Ele tinha tudo para não dar certo. Nasceu em família muito pobre numa pequena cidade afastada de tudo e de todos, no interior do Maranhão, a mais de 300 quilômetros da capital, São Luís. Atrás de ser alguém na vida, foi estudar na escola pública precária.

Para ajudar a mãe no sustento da casa humilde na Vila Santa, bairro pobre da periferia, vendia picolé na rua, que era para juntar uns trocos. Até que um belo dia resolveu seguir o rumo talhado, desde há muito, pelos conterrâneos: tomou a condução na rodoviária de Lago da Pedra e, por dias a fio, comeu pó da estrada na direção do Sul, sobre o que ouvira maravilhas.

Se apaixonou de pronto pelo Rio de Janeiro. Era muita gente, metrô, ônibus, caminhões, carros e motos num trânsito infernal, que jamais vira igual. Muitos empregos e oportunidades que ele nem sonhava. Mas a vida, decididamente, não lhe seria fácil.

O rapazote foi morar de favor com a parentela, que chegara antes. Viveu no pé da favela e, aos poucos, foi se encontrando, muito por conta da generosidade e da solidariedade dos migrantes que vieram primeiro – gesto que ele próprio repetiria tantas vezes na sua curta vida.

Quando melhorou um pouco de vida, foi trabalhar como porteiro num bairro de classe média no Rio. Foi lá, no lixo do prédio, que ele encontraria o que dizia ser uma espécie de chave da porta do céu para pessoas como ele: os livros!

Enquanto trabalhava na portaria, de olho no portão, o jovem lia um livro atrás do outro. Queria por queria passar no vestibular da UniRio, universidade pública almejada e difícil de entrar.

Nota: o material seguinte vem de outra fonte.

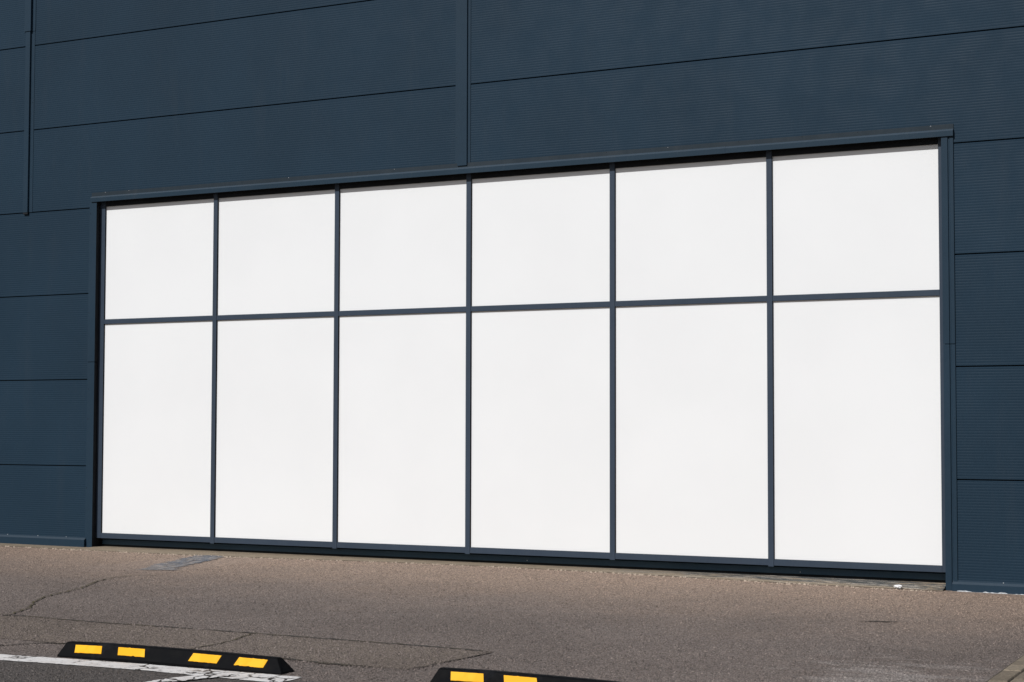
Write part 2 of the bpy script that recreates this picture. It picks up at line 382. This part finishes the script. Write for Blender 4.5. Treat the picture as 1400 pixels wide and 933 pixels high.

Educado, inteligência acima da média e boas notas no boletim escolar, ele logo estaria dando aulas de reforço para os filhos dos moradores do edifício.

Quando saíram, finalmente, as notas do vestibular, a surpresa que deixaria muita gente incomodada: enquanto muitos grã-finos haviam ficado de fora da cobiçada lista, o porteiro fora aprovado.

Como é que pode isso?, alguns se perguntavam, desorientados.

– Livros e os estudos, eis a salvação para o povo pobre – não se cansava de dizer.

Assim que terminou a faculdade pública, tratou logo de fazer outra. Entrou no Mestrado e daí a pouco já tinha na mão também o diploma do doutorado. Prestou e foi aprovado no concurso para servidor da Universidade Federal do Rio de Janeiro.

Abraçou a causa da leitura como um direito humano inalienável e até fundou uma revista acadêmica, progressista, para discutir e defender a biblioteca pública.

Agora ele está morto. Chico de Paula, o querido amigo, foi devastado por um câncer tão veloz quanto impiedoso. Escolheu para morrer justo o 12 de março, o Dia do Bibliotecário, profissão a que se dedicou com desvelo e espírito inquieto e transformador – também era advogado e jornalista.

Quando nos encontramos pela primeira vez, num café da Rua Rainha Elizabeth, em Copacabana, foi para conversar por horas sobre minha passagem pela presidência da Biblioteca Nacional – o resultado foi publicado, em forma de entrevista, na revista Biblioo.

Da última vez, também no Rio, nos encontramos no morro do Cantagalo para combinar um trabalho voluntário para reabrir a biblioteca comunitária da favela.

Chico era assim, um sujeito sempre disponível para mudar o mundo. Chico de Paula, presente!